The actors' leader, Martin (Willem Dafoe), has an idea, which goes a long way in explaining the success of Mel Gibson's "The Passion of the Christ." Blood and guts sell better. They quickly research the crime and stage the events as they see them. Their box office take increases, but they soon realize that the corruption goes much deeper.

Director Paul McGuigan, who so far has specialized in ultra-cool, ultra-modern flicks like The Acid House and Gangster No. 1, immerses himself almost completely in crude, muddy 14th century life, save for a few present-day editing techniques that jar the action from time to time. Based on Barry Unsworth's novel Morality Play, he and screenwriter Mark Mills avoid the usual Sherlock Holmes method of crime-solving. These sleuths are rank amateurs and find their clues only by stumbling across them or forcing them into the open, regardless of the damage done.

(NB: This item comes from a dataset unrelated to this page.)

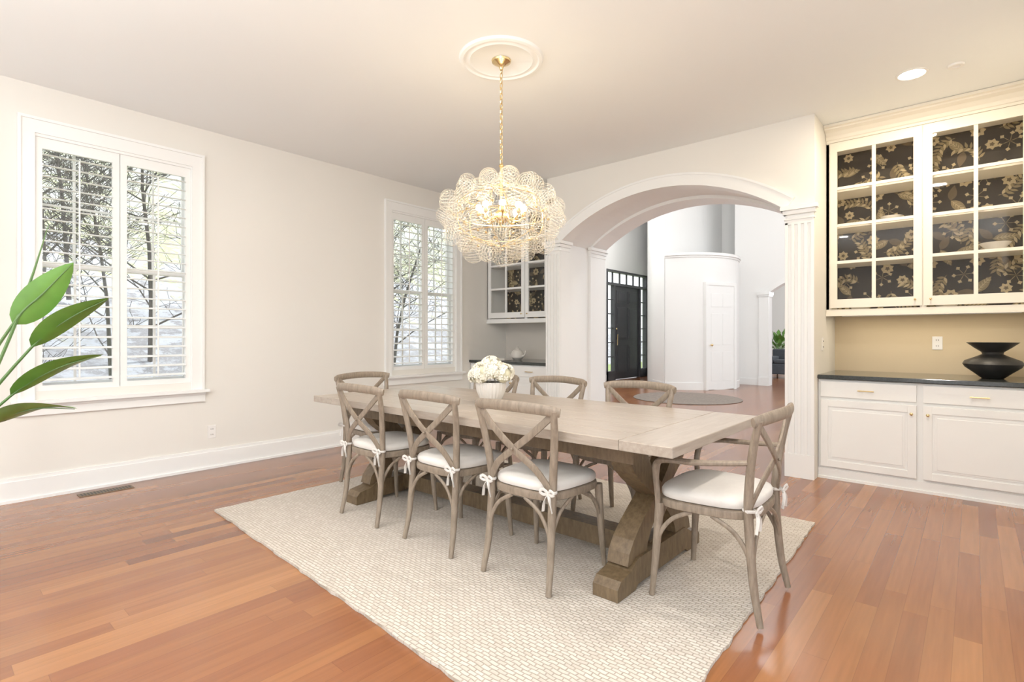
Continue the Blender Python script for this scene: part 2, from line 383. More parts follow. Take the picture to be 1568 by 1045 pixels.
# ------------------------------------------------------------------ windows with plantation shutters
def window(idx, y0, y1):
    E = empty('window_%d' % idx, (0, (y0+y1)/2, 0))
    hw = (y1-y0)/2
    w = MB()
    w.box(0, 0.022, -hw, -hw+0.095, 0.70, 2.80); w.box(0, 0.022, hw-0.095, hw, 0.70, 2.80)
    w.box(0, 0.022, -hw, hw, 2.70, 2.80); w.box(0.0, 0.035, -hw-0.0, -hw+0.018, 0.70, 2.815); w.box(0, 0.035, hw-0.018, hw, 0.70, 2.815)
    w.box(0, 0.035, -hw, hw, 2.795, 2.815)
    w.obj('casing', M_trim, E)
    w = MB(); w.box(-0.05, 0.065, -hw-0.035, hw+0.035, 0.70, 0.725); w.box(0, 0.022, -hw-0.01, hw+0.01, 0.615, 0.70); w.box(0, 0.035, -hw-0.01, hw+0.01, 0.68, 0.70)
    w.obj('stool_and_apron', M_trim, E)
    a = hw-0.08; w = MB()
    w.box(-0.16, -0.02, -a-0.005, -a+0.015, 0.72, 2.71); w.box(-0.16, -0.02, a-0.015, a+0.005, 0.72, 2.71)
    w.box(-0.16, -0.02, -a, a, 0.785, 0.80); w.box(-0.16, -0.02, -a, a, 2.69, 2.705)
    for (z0, z1, xx) in ((0.80, 1.77, -0.10), (1.73, 2.69, -0.135)):
        w.box(xx-0.03, xx, -a+0.012, -a+0.05, z0, z1); w.box(xx-0.03, xx, a-0.05, a-0.012, z0, z1)
        w.box(xx-0.03, xx, -a, a, z0, z0+0.045); w.box(xx-0.03, xx, -a, a, z1-0.04, z1)
        for k in (-1, 0, 1):
            w.box(xx-0.022, xx-0.008, k*a*0.5-0.008, k*a*0.5+0.008, z0, z1)
        w.box(xx-0.022, xx-0.008, -a, a, (z0+z1)/2-0.008, (z0+z1)/2+0.008)
    w.obj('sash', M_trim, E)
    w = MB(); w.box(-0.118, -0.115, -a+0.04, a-0.04, 0.83, 2.66); w.obj('glass', M_glass, E)
    w = MB(); lv = MB()
    w.box(-0.045, 0.010, -hw+0.08, -hw+0.10, 0.725, 2.70); w.box(-0.045, 0.010, hw-0.10, hw-0.08, 0.725, 2.70)
    w.box(-0.045, 0.010, -hw+0.08, hw-0.08, 2.68, 2.70)
    for (pa, pb) in ((-hw+0.095, -0.003), (0.003, hw-0.095)):
        w.box(-0.035, -0.008, pa, pa+0.045, 0.73, 2.68); w.box(-0.035, -0.008, pb-0.045, pb, 0.73, 2.68)
        w.box(-0.035, -0.008, pa+0.045, pb-0.045, 0.73, 0.83); w.box(-0.035, -0.008, pa+0.045, pb-0.045, 2.60, 2.68)
        n = 22; st = 1.77/n
        for i in range(n):
            z = 0.83+st*(i+0.5); r = math.radians(-9)
            prof = []
            for k in range(8):
                an = 2*math.pi*k/8; px_, pz = 0.037*math.cos(an), 0.006*math.sin(an)
                prof.append((-0.021+px_*math.cos(r)-pz*math.sin(r), z+px_*math.sin(r)+pz*math.cos(r)))
            lv.prism(prof, lambda p, q: (p[0], q, p[1]), pa+0.046, pb-0.046)
        lv.box(0.014, 0.022, (pa+pb)/2-0.005, (pa+pb)/2+0.005, 0.88, 2.55)
    w.obj('shutter_frames', M_trim, E); lv.obj('louvers', M_trim, E, smooth=True)
window(1, *WIN[0]); window(2, *WIN[1])

# ------------------------------------------------------------------ built-in cabinets
def raised(w, x0, x1, z0, z1, y):
    w.box(x0, x1, y-0.02, y, z0, z1)
    s = 0.055
    if z1-z0 > 0.3:
        for (a, b, c, d) in ((x0, x0+s, z0, z1), (x1-s, x1, z0, z1), (x0+s, x1-s, z0, z0+s), (x0+s, x1-s, z1-s, z1)):
            w.box(a, b, y-0.028, y-0.02, c, d)
        w.box(x0+s+0.03, x1-s-0.03, y-0.028, y-0.02, z0+s+0.03, z1-s-0.03)
        w.box(x0+s+0.015, x1-s-0.015, y-0.024, y-0.02, z0+s+0.015, z1-s-0.015)
def cabinet(name, x0, x1, mu, mb, right):
    E = empty(name, (0, 0, 0))
    g = 0.003; x0 += g; x1 -= g; xm = (x0+x1)/2; YF = 5.12; YU = 5.45; yb = YB-g
    w = MB(); w.box(x0, x1, YF, yb, 0.0, 0.835); w.box(x0, x1, YF-0.012, YF, 0.0, 0.085); w.box(x0, x1, YF-0.022, YF, 0, 0.02)
    w.obj('base_carcass', mb, E)
    w = MB()
    ds = [(x0+0.02, xm-0.02), (xm+0.02, x1-0.02)]
    for (a, b) in ds:
        raised(w, a, b, 0.105, 0.665, YF); raised(w, a, b, 0.69, 0.82, YF)
    w.obj('base_doors', mb, E, bevel=0.003)
    box('countertop', x0, x1, YF-0.04, yb, 0.84, 0.875, M_granite, E, bevel=0.005)
    w = MB()
    for i, (a, b) in enumerate(ds):
        c = (a+b)/2
        w.sweep([(c-0.055, YF-0.05, 0.755), (c+0.055, YF-0.05, 0.755)], 0.005, n=8)
        for k in (-0.045, 0.045): w.sweep([(c+k, YF-0.05, 0.755), (c+k, YF-0.018, 0.755)], 0.004, n=6)
        kx = b-0.03 if i == 0 else a+0.03
        w.sweep([(kx, YF-0.026, 0.60), (kx, YF-0.045, 0.60)], 0.005, n=8); w.sphere((kx, YF-0.05, 0.60), 0.012, 6)
        w.sweep([(kx, YU-0.02, 1.50), (kx, YU-0.04, 1.50)], 0.004, n=8); w.sphere((kx, YU-0.045, 1.50), 0.009, 6)
    w.obj('pulls_and_knobs', M_brass, E, smooth=True)
    zb, zt = 1.39, 2.94
    w = MB()
    w.box(x0, x0+0.02, YU, yb, zb, zt); w.box(x1-0.02, x1, YU, yb, zb, zt)
    w.box(x0, x1, YU, yb, zb, zb+0.02); w.box(x0, x1, YU, yb, zt-0.02, H-0.004)
    w.box(x0, x1, YU-0.012, YU+0.01, zb-0.01, zb+0.045); w.box(x0, x1, YU-0.02, YU, zb-0.012, zb+0.008)
    w.box(x0, x0+0.04, YU, YU+0.02, zb, zt); w.box(x1-0.04, x1, YU, YU+0.02, zb, zt)
    w.box(xm-0.02, xm+0.02, YU, YU+0.02, zb, zt)
    if right: w.box(x1-0.045, x1, YU-0.012, YU, zb, zt)
    prof = [(YU+0.01, 2.925), (YU-0.012, 2.925), (YU-0.012, 2.945), (YU-0.02, 2.95), (YU-0.03, 2.975), (YU-0.06, 3.005), (YU-0.10, 3.02), (YU-0.105, 3.03), (YU-0.13, 3.035), (YU-0.13, H-0.003), (YU+0.01, H-0.003)]
    w.prism(prof, lambda p, a: (a, p[0], p[1]), x0, x1)
    w.obj('upper_carcass', mu, E)
    w = MB()
    for z in (1.855, 2.175, 2.50):
        w.box(x0+0.02, x1-0.02, YU+0.05, yb-0.01, z-0.009, z+0.009)
    w.obj('shelves', mu, E)
    w = MB(); gl = MB()
    rr = x1-0.045 if right else x1-0.03
    for (a, b) in ((x0+0.03, xm-0.006), (xm+0.006, rr)):
        y0, y1 = YU-0.022, YU-0.002; s = 0.055; z0, z1 = 1.45, 2.915
        w.box(a, a+s, y0, y1, z0, z1); w.box(b-s, b, y0, y1, z0, z1); w.box(a+s, b-s, y0, y1, z0, z0+0.075); w.box(a+s, b-s, y0, y1, z1-0.08, z1)
        m = (a+b)/2; w.box(m-0.013, m+0.013, y0+0.004, y1, z0+0.07, z1-0.07)
        hz = (z1-0.08-z0-0.075)/4
        for k in (1, 2, 3): z = z0+0.075+hz*k; w.box(a+s, b-s, y0+0.003, y1, z-0.012, z+0.012)
        gl.box(a+s, b-s, y1-0.006, y1-0.003, z0+0.07, z1-0.075)
    w.obj('upper_doors', mu, E); gl.obj('glass', M_cglass, E)
    # under-cabinet strip light
    if right:
        box('undercabinet_strip', x0+0.1, x1-0.1, YU+0.12, YU+0.15, zb-0.014, zb-0.002, M_plastic, E)
        l = bpy.data.lights.new('lamp', 'AREA'); l.shape = 'RECTANGLE'; l.size = 1.1; l.size_y = 0.03; l.energy = 2.2; l.color = (1, 0.82, 0.56)
        o = bpy.data.objects.new('lamp', l); o.location = (xm, YU+0.135, zb-0.016); link(o, E)
    # wallpaper backing with botanical print
    y = yb-0.006
    box('wallpaper_backing', x0+0.02, x1-0.02, y, yb-0.0005, zb+0.02, zt-0.02, M_paper, E)
    w = MB(); rnd = random.Random(5 if right else 9); cnt = [0]
    def leafp(cx, cz, ang, L, W, mi, lay):
        cnt[0] += 1
        pts = []
        for k in range(7): t = k/6; pts.append((t*L, math.sin(math.pi*t**0.8)*W/2))
        for k in range(5, 0, -1): t = k/6; pts.append((t*L, -math.sin(math.pi*t**0.8)*W/2))
        yy = y-0.0010*lay-0.0000012*(cnt[0] % 500)
        q = [(min(max(cx+u*math.cos(ang)-v*math.sin(ang), x0+0.022), x1-0.022), yy, min(max(cz+u*math.sin(ang)+v*math.cos(ang), zb+0.022), zt-0.022)) for u, v in pts]
        w.poly(q, mi)
    NR, NC = 12, 9
    for r in range(NR):
        for c in range(NC):
            cx = x0+0.06+(x1-x0-0.12)*(c+0.5*(r % 2)+rnd.uniform(-.2, .2))/(NC-0.5); cz = zb+0.06+(zt-zb-0.12)*(r+rnd.uniform(-.25, .25))/(NR-1)
            typ = (r+c*2+rnd.randint(0, 1)) % 4
            a0 = rnd.uniform(0, 6.28)
            if typ == 0:
                R = rnd.uniform(0.04, 0.055)
                for k in range(7): leafp(cx, cz, a0+k*2*math.pi/7, R, R*0.75, 0, 3)
                for k in range(5): leafp(cx, cz, a0+k*2*math.pi/5, R*0.4, R*0.3, 2, 4)
            elif typ == 1:
                ang = a0; px_, pz = cx, cz
                for k in range(9):
                    nx, nz = px_+0.026*math.cos(ang), pz+0.026*math.sin(ang)
                    leafp(px_, pz, ang, 0.03, 0.005, 1, 1)
                    leafp(nx, nz, ang+0.9, 0.055, 0.02, 1 if k % 2 else 0, 2); leafp(nx, nz, ang-0.9, 0.055, 0.02, 1, 2)
                    px_, pz = nx, nz; ang += rnd.uniform(-.05, .35)
            elif typ == 2:
                leafp(cx, cz, a0, 0.16, 0.07, 1, 1); leafp(cx, cz, a0, 0.16, 0.006, 0, 2)
                for k in range(1, 6):
                    for s_ in (-1, 1): leafp(cx+0.023*k*math.cos(a0), cz+0.023*k*math.sin(a0), a0+s_*0.7, 0.032, 0.005, 0, 3)
                leafp(cx, cz, a0+2.2, 0.13, 0.06, 2, 1)
            else:
                for k in range(6):
                    aa = a0+k*1.05; leafp(cx, cz, aa, 0.065, 0.005, 1, 1)
                    bx, bz = cx+0.065*math.cos(aa), cz+0.065*math.sin(aa)
                    for q_ in range(4): leafp(bx, bz, aa+q_*1.57, 0.016, 0.014, 0, 3)
    w.obj('wallpaper_print', [M_pat1, M_pat2, M_pat3], E)
    return E
cabR = cabinet('built_in_cabinet', 4.22, XR, M_cab, M_cabb, True)
cabL = cabinet('built_in_cabinet', 0.0, 1.42, M_trim, M_cabb, False)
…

Mills and McGuigan have tried to anticipate the thinking of a people who have not yet been jaded by too much media. When the townspeople see their tragedy enacted in front of them, it's as if they've just seen it on the news or read it in the newspaper; it reinforces the events and makes them more real. It's an exciting sequence, complete with the first angry cries from "viewers" who insist, "It didn't happen like that."

The pasty, yet tall and striking, Bettany may be one of our best young actors, capable of playing a great range of parts. He cleverly pulled off a fun Geoffrey Chaucer in Brian Helgeland's A Knight's Tale as well as the vicious title character in McGuigan's Gangster No. 1. And the always-great Dafoe summons an intensity here for an otherwise middling role (he even performs a couple of jaw-dropping yoga positions). In addition, McGuigan has assembled a great collection of thespians for his traveling band of actors, including Brian Cox (the original Hannibal in Manhunter) and the lovely, heavy-lidded Gina McKee, best known as Hugh Grant's wheelchair-bound friend in Notting Hill. (Since women weren't allowed to perform, she helps apply the costumes and makeup.)

The film's ending, and the capturing of the true culprit, naturally comes with a kind of anticlimax. The reveal doesn't pack much of a surprise, but the movie instead raises larger questions. Who decides what's good or bad and the degrees thereof? Sure, The Reckoning could have played more with these many fascinating themes, but just the fact of it planting those seeds makes it a challenging and thought-provoking film and a welcome relief to a dry season.

DVD Details: Another good film that was overlooked in theaters, Paramount's new DVD should offer viewers a decent chance to catch up with it. Plus it should play very well on the small screen. The DVD scrimps on extras, though. It comes with only a trailer, optional English subtitles and a choice between 5.1 Surround and Dolby Surround.